Venerable Adrian, Abbot of Ondrusov, Valaam
Saint Adrian of Ondrusov (in the world the nobleman Andrew Zavalushin), was the owner of a rich estate (Andreevschina), 9 versts from the monastery of Saint Alexander of Svir (August 30). He accidentally encountered Saint Alexander of Svir during a stag hunt in 1493, and after this he went often to him for guidance, and supplied bread for the ascetics.
Forsaking his estate, he took monastic tonsure at the Valaamo monastery with the name Adrian. Several years later, with the blessing of Saint Alexander of Svir, Saint Adrian settled in a solitary place on the peninsula of Lake Ladoga. There he built a church in honor of Saint Nicholas the Wonderworker. Opposite the settlement of monks in the deep forest was an island, Sala (the Thicket), where there was a gang of robbers under the leadership of Ondrusa as their ataman. Encountering the monks, the ataman demanded that they get off his land. Saint Adrian, knowing that he did not have money to buy the place, promised the ataman to intercede for him before God. The robber laughed at the monk, but he entreated him so long and so humbly, that the ataman softened and said, “Live.”
This ataman was soon taken captive by another gang, hidden not far from the stoney Cape of Storozhev. The hapless fellow knew that after suffering, torture and death awaited him, and he bitterly repented of his former life. Suddenly, he saw Saint Adrian before him. He said, “You are freed through the mercy of the Lord, for Whose sake you were asked to show mercy to the wilderness brethren,” and he vanished.
The ataman saw himself without fetters at the shore, and with no one around. Astonished, he rushed to the monastery of Saint Adrian and found all the ascetics chanting Psalms. It seemed that Saint Adrian had not left the monastery. The robber fell at the knees of the saint and begged to be accepted as one of the brethren. He finished his life in repentance at the monastery. The robber of another gang also repented. Through the prayers of Saint Adrian, he was tonsured with the name Cyprian.

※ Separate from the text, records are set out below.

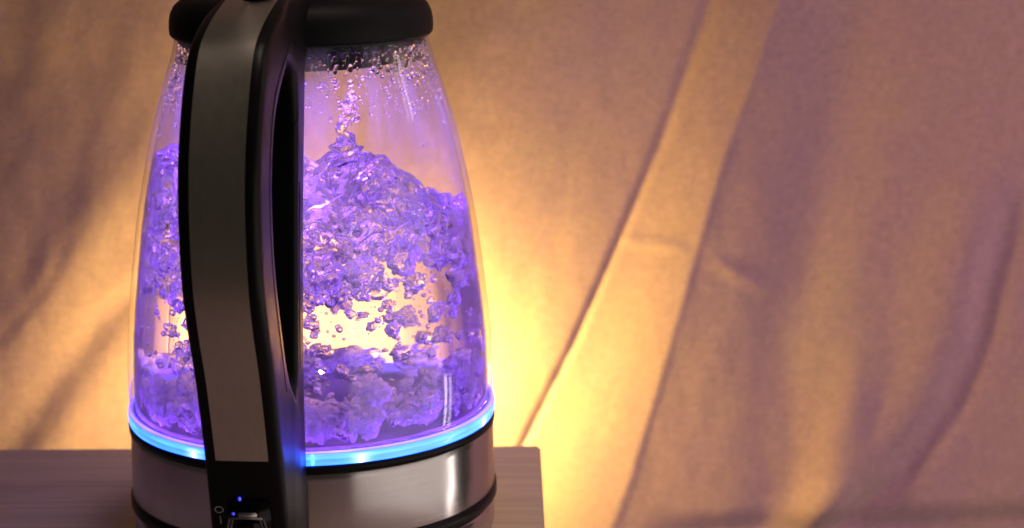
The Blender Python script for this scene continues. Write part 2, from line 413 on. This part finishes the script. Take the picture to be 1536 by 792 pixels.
# ------------------------------------------------------------------ power base
pb = empty('power_base', (0, 0, 0), 'low round power base with a dark rim directly under the kettle', 'kettle base')
v, f = lathe([(0.0001, 0.001), (0.078, 0.001), (0.0795, 0.002), (0.0800, 0.0045), (0.0800, 0.0125), (0.0795, 0.0140), (0.0780, 0.0145), (0.0001, 0.0145)])
o = link('base_shell', mesh('base_shell', v, f), STEEL, pb)
for i in range(3):
    a = 2*PI*i/3 + 0.4
    v, f = lathe([(0.0001, 0.0), (0.006, 0.0), (0.006, 0.00095), (0.0001, 0.00095)], 20)
    o = link('rubber_foot', mesh('rubber_foot', v, f), BLACK, pb); o.location = (0.062*math.cos(a), 0.062*math.sin(a), 0)

# ------------------------------------------------------------------ kettle
K = empty('electric_kettle', (0, 0, 0.0147), 'glass electric kettle with black lid and handle, steel base band and glowing blue ring', 'kettle')
KZ = Z0 - 0.0147
def kpart(name, v, f, m, smooth=True, parent=None):
    """geometry given with z = 0 at the top of the light ring"""
    me = mesh(name, v, f); o = link(name, me, m, parent or K, smooth)
    if parent is None or parent is K: o.location = (0, 0, KZ)
    return o

# glass wall radius by height (outer)
GR = [(-0.001, 0.0797), (0.003, 0.0800), (0.012, 0.0801), (0.028, 0.0796), (0.042, 0.0783), (0.053, 0.0770), (0.065, 0.0755),
      (0.077, 0.0739), (0.090, 0.0718), (0.1025, 0.0692), (0.114, 0.0667), (0.1225, 0.0645), (0.132, 0.0619), (0.141, 0.0592),
      (0.148, 0.0570), (0.153, 0.0553), (0.158, 0.0541), (0.1605, 0.0538)]
def gr(z): return interp(GR, z)
TW = 0.0024
zs = [-0.001 + 0.1615*k/70 for k in range(71)]
def gsm(z): return (gr(z-0.003)+2*gr(z)+gr(z+0.003))/4
outer = [(gsm(z), z) for z in zs]
inner = [(gsm(z)-TW, z) for z in reversed(zs)]
v, f = lathe(outer + inner, 192, closed=True)
kpart('glass_body', v, f, GLASS)

# lit ring, gasket, steel band, base rim
v, f = lathe([(0.0770, -0.0006), (0.0798, -0.0006), (0.0805, -0.0010), (0.0807, -0.0035), (0.0806, -0.0052), (0.0803, -0.0062), (0.0770, -0.0062)], 192, True)
kpart('light_ring', v, f, RING)
v, f = lathe([(0.0765, -0.0064), (0.0804, -0.0064), (0.0807, -0.0078), (0.0806, -0.0097), (0.0765, -0.0097)], 192, True)
kpart('gasket', v, f, BLACK)
v, f = lathe([(0.0760, -0.0099), (0.0796, -0.0099), (0.0799, -0.0103), (0.0800, -0.0130), (0.0802, -0.0250), (0.0803, -0.0385), (0.0801, -0.0390), (0.0760, -0.0390)], 192, True)
kpart('steel_band', v, f, STEEL)
v, f = lathe([(0.0740, -0.0392), (0.0806, -0.0392), (0.0812, -0.0398), (0.0812, -0.0435), (0.0804, -0.0442), (0.0790, -0.0448), (0.0740, -0.0448)], 192, True)
kpart('base_rim', v, f, BLACK)
# inner floor: heating plate with a raised disc
v, f = lathe([(0.0001, -0.0012), (0.050, -0.0012), (0.0520, -0.0018), (0.0640, -0.0018), (0.0655, -0.0014), (0.0695, -0.0014), (0.0700, -0.0045), (0.0768, -0.0045), (0.0768, -0.0052), (0.0001, -0.0052)], 128)
kpart('heating_plate', v, f, PLATE)

# lid
v, f = lathe([(0.0001, 0.1787), (0.020, 0.1787), (0.040, 0.1785), (0.0460, 0.1778), (0.0505, 0.1762), (0.0537, 0.1735), (0.0553, 0.1702), (0.0559, 0.1670), (0.0560, 0.1635),
              (0.0558, 0.1617), (0.0553, 0.1610), (0.0515, 0.1608), (0.0515, 0.1575), (0.0440, 0.1570), (0.0435, 0.1505), (0.0425, 0.1495), (0.0001, 0.1495)], 160)
lid = kpart('lid', v, f, LIDM)
v, f = lathe([(0.0001, 0.1980), (0.0105, 0.1980), (0.0120, 0.1972), (0.0122, 0.1955), (0.0116, 0.1840), (0.0120, 0.1800), (0.0130, 0.1786)], 64)
o = kpart('lid_knob', v, f, BLACK, True, lid); o.location = (0.006, -0.012, 0)
v, f = lathe([(0.0130, 0.17905), (0.0170, 0.17905), (0.0172, 0.17875), (0.0130, 0.17875)], 64, True)
o = kpart('knob_collar', v, f, BLACK, True, lid); o.location = (0.006, -0.012, 0)
# condensation ring clamp
v, f = lathe([(0.0542, 0.1603), (0.0546, 0.1603), (0.0546, 0.1611), (0.0542, 0.1611)], 160, True)
kpart('lid_seal', v, f, m_black('seal', 0.2, 0.05))

# ------------------------------------------------------------------ handle
AZ = R_(5.0)
def hpoint(s, z, w=0.0):
    return Vector((-s*math.sin(AZ)+w*math.cos(AZ), -s*math.cos(AZ)-w*math.sin(AZ), z))
front = [(0.128, -0.040), (0.1355, -0.013), (0.1420, 0.014), (0.1520, 0.048), (0.1610, 0.0700), (0.1665, 0.0910), (0.1665, 0.1200), (0.1600, 0.1430), (0.1455, 0.1665), (0.1290, 0.1760), (0.0980, 0.1835), (0.070, 0.1875), (0.052, 0.1880), (0.0400, 0.1840)]
back = [(0.0440, 0.1730), (0.0570, 0.1640), (0.0572, 0.1560), (0.0600, 0.1430), (0.0680, 0.1100), (0.0753, 0.0700), (0.0795, 0.0350), (0.0812, 0.0040), (0.0815, -0.0150), (0.0815, -0.0400)]
hole = [(0.1120, 0.0330), (0.1200, 0.0430), (0.1285, 0.0590), (0.1360, 0.0790), (0.1405, 0.0980), (0.1405, 0.1200), (0.1330, 0.1400), (0.1180, 0.1530), (0.1050, 0.1585), (0.0930, 0.1600), (0.0840, 0.1570), (0.0790, 0.1500),
        (0.0785, 0.1380), (0.0820, 0.1180), (0.0880, 0.0820), (0.0915, 0.0560), (0.0940, 0.0400), (0.0990, 0.0320), (0.1050, 0.0300)]
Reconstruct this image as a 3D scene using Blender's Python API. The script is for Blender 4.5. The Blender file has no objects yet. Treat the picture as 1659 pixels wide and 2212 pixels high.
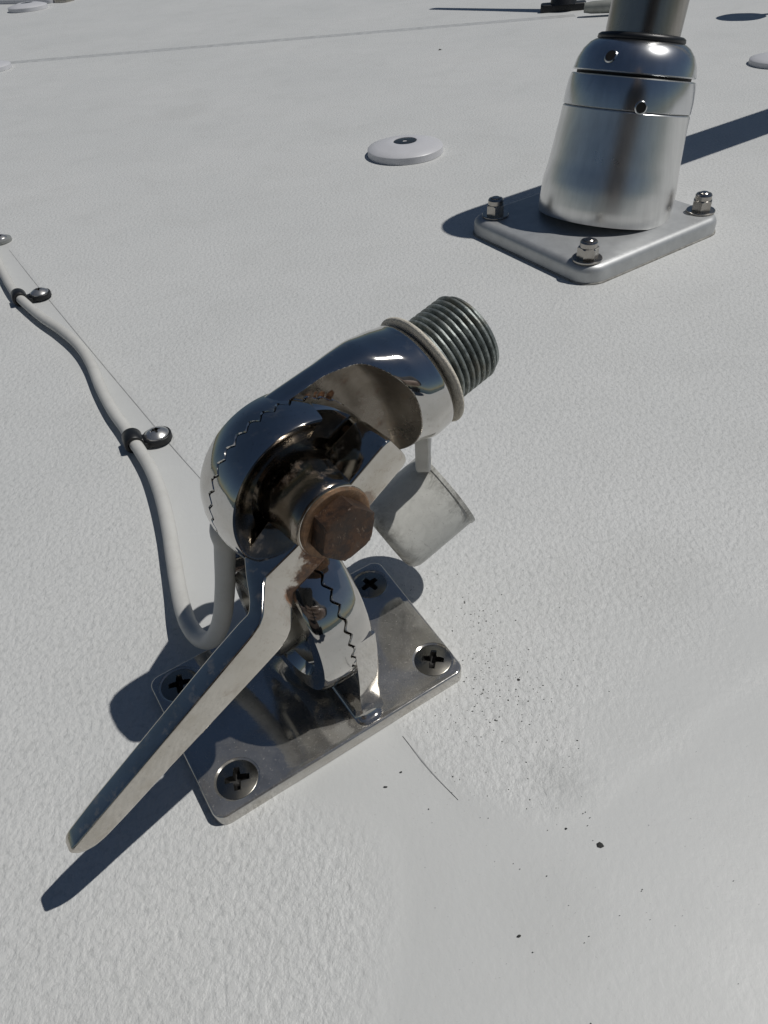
import bpy, math, random
import numpy as np
from mathutils import Vector, Matrix
random.seed(7); rng = np.random.default_rng(7)
S = bpy.context.scene
COL = S.collection
R = math.radians
# ---------------------------------------------------------------- camera (all lengths in cm, scaled to metres when linked)
FPX, PITCH, ROLL, H = 1540.0, R(42.58), R(-5.5), 18.0
CX, CY = 829.6, 1106.0
Fv = np.array([0, math.cos(PITCH), -math.sin(PITCH)]); R0 = np.array([1., 0, 0]); U0 = np.cross(R0, Fv)
Rv = R0*math.cos(ROLL)+U0*math.sin(ROLL); Uv = -R0*math.sin(ROLL)+U0*math.cos(ROLL)
C = np.array([0, 0, H])
def ray(x, y):
    d = Fv+Rv*(x-CX)/FPX-Uv*(y-CY)/FPX
    return d/np.linalg.norm(d)
def at(x, y, z=0.0):
    d = ray(x, y); return C+d*(z-H)/d[2]
cd = bpy.data.cameras.new('camera'); cam = bpy.data.objects.new('camera', cd); COL.objects.link(cam)
cd.sensor_fit = 'VERTICAL'; cd.sensor_height = 36.0; cd.sensor_width = 27.0; cd.lens = FPX/2212*36
cd.clip_start = 0.005; cd.clip_end = 2000
M = Matrix((( Rv[0], Uv[0], -Fv[0]), (Rv[1], Uv[1], -Fv[1]), (Rv[2], Uv[2], -Fv[2])))
cam.matrix_world = Matrix.Translation((0, 0, H/100)) @ M.to_4x4()
S.camera = cam
# ---------------------------------------------------------------- sky, sun, exposure
SUN = np.array([0.575, 0.04, 1.0]); SUN /= np.linalg.norm(SUN)
EL = math.asin(SUN[2]); AZ = math.atan2(SUN[0], SUN[1])
w = bpy.data.worlds.new('World'); S.world = w; w.use_nodes = True
nt = w.node_tree; bg = nt.nodes['Background']
sky = nt.nodes.new('ShaderNodeTexSky'); sky.sky_type = 'NISHITA'; sky.sun_disc = False
sky.sun_elevation = EL; sky.sun_rotation = AZ; sky.air_density = 1.0; sky.dust_density = 0.2; sky.ozone_density = 1.5
nt.links.new(sky.outputs[0], bg.inputs[0]); bg.inputs[1].default_value = 0.05
sl = bpy.data.lights.new('sun', 'SUN'); sl.energy = 5.0; sl.angle = R(0.55); sl.color = (1.0, 0.975, 0.935)
so = bpy.data.objects.new('sun', sl); COL.objects.link(so)
so.rotation_euler = Vector(SUN).to_track_quat('Z', 'Y').to_euler(); so.location = (1, 0, 3)
S.view_settings.view_transform = 'Standard'; S.view_settings.look = 'None'
S.view_settings.exposure = -0.95; S.view_settings.gamma = 1.0

# ---------------------------------------------------------------- materials
def mat(name):
    m = bpy.data.materials.new(name); m.use_nodes = True
    t = m.node_tree; return m, t, t.nodes['Principled BSDF']
def N(t, typ, **kw):
    n = t.nodes.new('ShaderNode'+typ)
    for k, v in kw.items():
        if hasattr(n, k): setattr(n, k, v)
        else: n.inputs[k.replace('_', ' ')].default_value = v
    return n
def noise(t, vec, scale, detail=4, rough=.55, dist=0):
    n = t.nodes.new('ShaderNodeTexNoise'); n.inputs['Scale'].default_value = scale
    n.inputs['Detail'].default_value = detail; n.inputs['Roughness'].default_value = rough
    n.inputs['Distortion'].default_value = dist
    t.links.new(vec, n.inputs['Vector']); return n.outputs['Fac']
def ramp(t, fac, stops):
    n = t.nodes.new('ShaderNodeValToRGB'); e = n.color_ramp.elements
    while len(e) < len(stops): e.new(0.5)
    for i, (p, c) in enumerate(stops):
        e[i].position = p
        e[i].color = (*c, 1) if isinstance(c, tuple) else (c, c, c, 1)
    t.links.new(fac, n.inputs[0]); return n.outputs['Color']
def mixc(t, fac, a, b, mode='MIX'):
    n = t.nodes.new('ShaderNodeMix'); n.data_type = 'RGBA'; n.blend_type = mode
    for s, v in ((n.inputs[0], fac), (n.inputs[6], a), (n.inputs[7], b)):
        if isinstance(v, (int, float)): s.default_value = v
        elif isinstance(v, tuple): s.default_value = (*v, 1)
        else: t.links.new(v, s)
    return n.outputs[2]
def math_(t, op, a, b=None, c=None):
    n = t.nodes.new('ShaderNodeMath'); n.operation = op
    for i, v in enumerate((a, b, c)):
        if v is None: continue
        if isinstance(v, (int, float)): n.inputs[i].default_value = v
        else: t.links.new(v, n.inputs[i])
    return n.outputs[0]
def bump(t, b, h, dist, strength=1.0, prev=None):
    n = t.nodes.new('ShaderNodeBump'); n.inputs['Distance'].default_value = dist
    n.inputs['Strength'].default_value = strength
    t.links.new(h, n.inputs['Height'])
    if prev: t.links.new(prev, n.inputs['Normal'])
    if b: t.links.new(n.outputs[0], b.inputs['Normal'])
    return n.outputs[0]
def objc(t): return t.nodes.new('ShaderNodeTexCoord').outputs['Object']
def stretch(t, vec, sc, rot=(0, 0, 0)):
    n = t.nodes.new('ShaderNodeMapping'); n.inputs['Scale'].default_value = sc; n.inputs['Rotation'].default_value = rot
    t.links.new(vec, n.inputs[0]); return n.outputs[0]

def steel(name, col=(.60, .585, .56), r0=.05, r1=.22, stain=0.0, spots=(), bmp=.00002, grime=.35, wave=0.0, dust=0.0):
    """polished stainless with fingerprints, fine scratches, tea staining and local rust (spots: centre m, radius m)"""
    m, t, b = mat(name); b.inputs['Metallic'].default_value = 1
    o = objc(t)
    n1 = noise(t, o, 90, 5, .65); n2 = noise(t, o, 900, 3, .7); n3 = noise(t, stretch(t, o, (60, 900, 400), (.3, .2, .5)), 1.0, 3)
    c = mixc(t, math_(t, 'MULTIPLY', ramp(t, n1, [(.45, 0.), (.75, 1.)]), grime), col, (col[0]*.62, col[1]*.57, col[2]*.48))
    c = mixc(t, math_(t, 'MULTIPLY', ramp(t, n2, [(.62, 0.), (.72, 1.)]), .35), c, (.22, .19, .16))
    rough = math_(t, 'MULTIPLY_ADD', ramp(t, n1, [(.35, 0.), (.8, 1.)]), r1-r0, r0)
    met = None
    if dust:
        # thin dust film: part of the light scatters instead of mirroring
        df = math_(t, 'MULTIPLY', ramp(t, noise(t, o, 55, 6, .7, .4), [(.35, .45), (.7, 1.)]), dust)
        df = math_(t, 'MULTIPLY_ADD', ramp(t, noise(t, o, 1400, 3, .7), [(.6, 0.), (.7, 1.)]), dust*.8, df)
        t.links.new(math_(t, 'SUBTRACT', 1.0, df), b.inputs['Metallic'])
        c = mixc(t, df, c, (.50, .46, .40))
    base_met = b.inputs['Metallic'].links[0].from_socket if b.inputs['Metallic'].is_linked else None
    if stain or spots:
        f = math_(t, 'MULTIPLY', ramp(t, noise(t, o, 260, 6, .7), [(.56, 0.), (.7, 1.)]), stain)
        for (p, rad, k) in spots:
            d = t.nodes.new('ShaderNodeVectorMath'); d.operation = 'DISTANCE'; t.links.new(o, d.inputs[0]); d.inputs[1].default_value = p
            dd = math_(t, 'MULTIPLY_ADD', noise(t, o, 520, 7, .8), rad*1.5, math_(t, 'SUBTRACT', d.outputs['Value'], rad*.75))
            g = math_(t, 'MULTIPLY', ramp(t, math_(t, 'DIVIDE', dd, rad), [(.72, 1.), (.98, 0.)]), k)
            f = math_(t, 'MAXIMUM', f, g)
        rustc = ramp(t, noise(t, o, 700, 5, .7), [(.3, (.045, .018, .008)), (.5, (.16, .062, .020)), (.66, (.30, .15, .06)), (.78, (.36, .27, .18))])
        c = mixc(t, f, c, rustc)
        rough = math_(t, 'MULTIPLY_ADD', f, .5, rough)
        mm = math_(t, 'SUBTRACT', 1.0, math_(t, 'MULTIPLY', f, .8))
        if base_met is not None: mm = math_(t, 'MINIMUM', mm, base_met)
        t.links.new(mm, b.inputs['Metallic'])
    t.links.new(c, b.inputs['Base Color']); t.links.new(rough, b.inputs['Roughness'])
    nb = bump(t, b, n3, bmp, .5)
    if wave: nb = bump(t, b, noise(t, o, 70, 2, .5), wave, 1, nb)
    return m
# ---- gelcoat deck with moulded non-skid panels
m, t, b = mat('gelcoat'); MG = m
o = objc(t)
at_n = t.nodes.new('ShaderNodeAttribute'); at_n.attribute_name = 'nonskid'; mask = at_n.outputs['Fac']
big = noise(t, o, 6, 4, .6); mid = noise(t, o, 60, 4, .6)
c = ramp(t, big, [(.3, (.605, .612, .60)), (.7, (.66, .662, .648))])
c = mixc(t, math_(t, 'MULTIPLY', mid, .25), c, (.52, .53, .525))
pit = ramp(t, noise(t, stretch(t, o, (1, 1, 1)), 520, 4, .65, .3), [(.34, 1.), (.50, 0.)])
c = mixc(t, math_(t, 'MULTIPLY', math_(t, 'MULTIPLY', pit, mask), .36), c, (.40, .41, .40))
# wear: broad grey traffic film, faint wiped smears and pin-point grit
film = ramp(t, noise(t, o, 22, 5, .7, .6), [(.48, 0.), (.72, 1.)]); c = mixc(t, math_(t, 'MULTIPLY', film, .16), c, (.42, .42, .40))
smr = ramp(t, noise(t, stretch(t, o, (14, 90, 50), (0, 0, .8)), 1.0, 5, .75, .4), [(.56, 0.), (.70, 1.)]); c = mixc(t, math_(t, 'MULTIPLY', smr, .14), c, (.74, .74, .72))
grit = ramp(t, noise(t, o, 1500, 2, .5), [(.70, 0.), (.76, 1.)]); c = mixc(t, math_(t, 'MULTIPLY', grit, .30), c, (.22, .22, .20))
# faint round water stains
for sx_, sy_, sr_ in ((1200, 1985, .022), (400, 240, .05), (1420, 1230, .03), (250, 1720, .02)):
    dn = t.nodes.new('ShaderNodeVectorMath'); dn.operation = 'DISTANCE'; t.links.new(o, dn.inputs[0]); pq = at(sx_, sy_)/100; dn.inputs[1].default_value = (pq[0], pq[1], 0)
    rg = ramp(t, math_(t, 'ADD', math_(t, 'DIVIDE', dn.outputs['Value'], sr_), math_(t, 'MULTIPLY', noise(t, o, 140, 4), .5)), [(.6, 1.), (1.1, 0.)])
    c = mixc(t, math_(t, 'MULTIPLY', rg, .13), c, (.36, .36, .34))
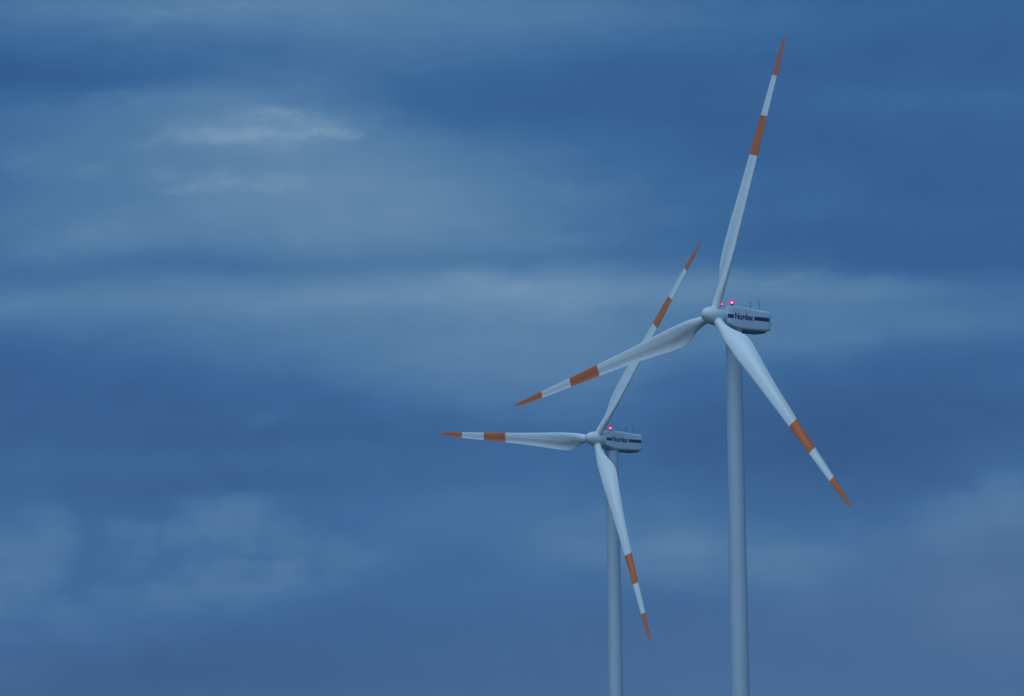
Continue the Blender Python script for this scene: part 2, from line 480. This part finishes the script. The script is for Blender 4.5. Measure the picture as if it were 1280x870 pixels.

Afterwards, at the place of a tributary, he built a monastery and was glorified by miracles.
The monastery of Saint Adrian received an endowment from Tsar Ivan the Terrible (1533-1584). In August 1549, Saint Adrian was godfather for Anna, daughter of Tsar Ivan the Terrible. When the saint was returning from Moscow to the monastery, robbers killed him near the village of Obzha, hoping to find money. The brethren waited for a long time for their Superior, and two years later, he appeared one night in a vision to a few Elders and told them of his death. On another day, May 17, the brethren found his incorrupt body in a swamp and committed it to burial in the wall of his church in honor of Saint Nicholas.
The memory of Saint Adrian, having received the martyr’s crown, has come to be celebrated twice: on the day of the finding and transfer of his relics (May 17), and on the day of his repose, which he shares with his namesake, the holy Martyr Adrian.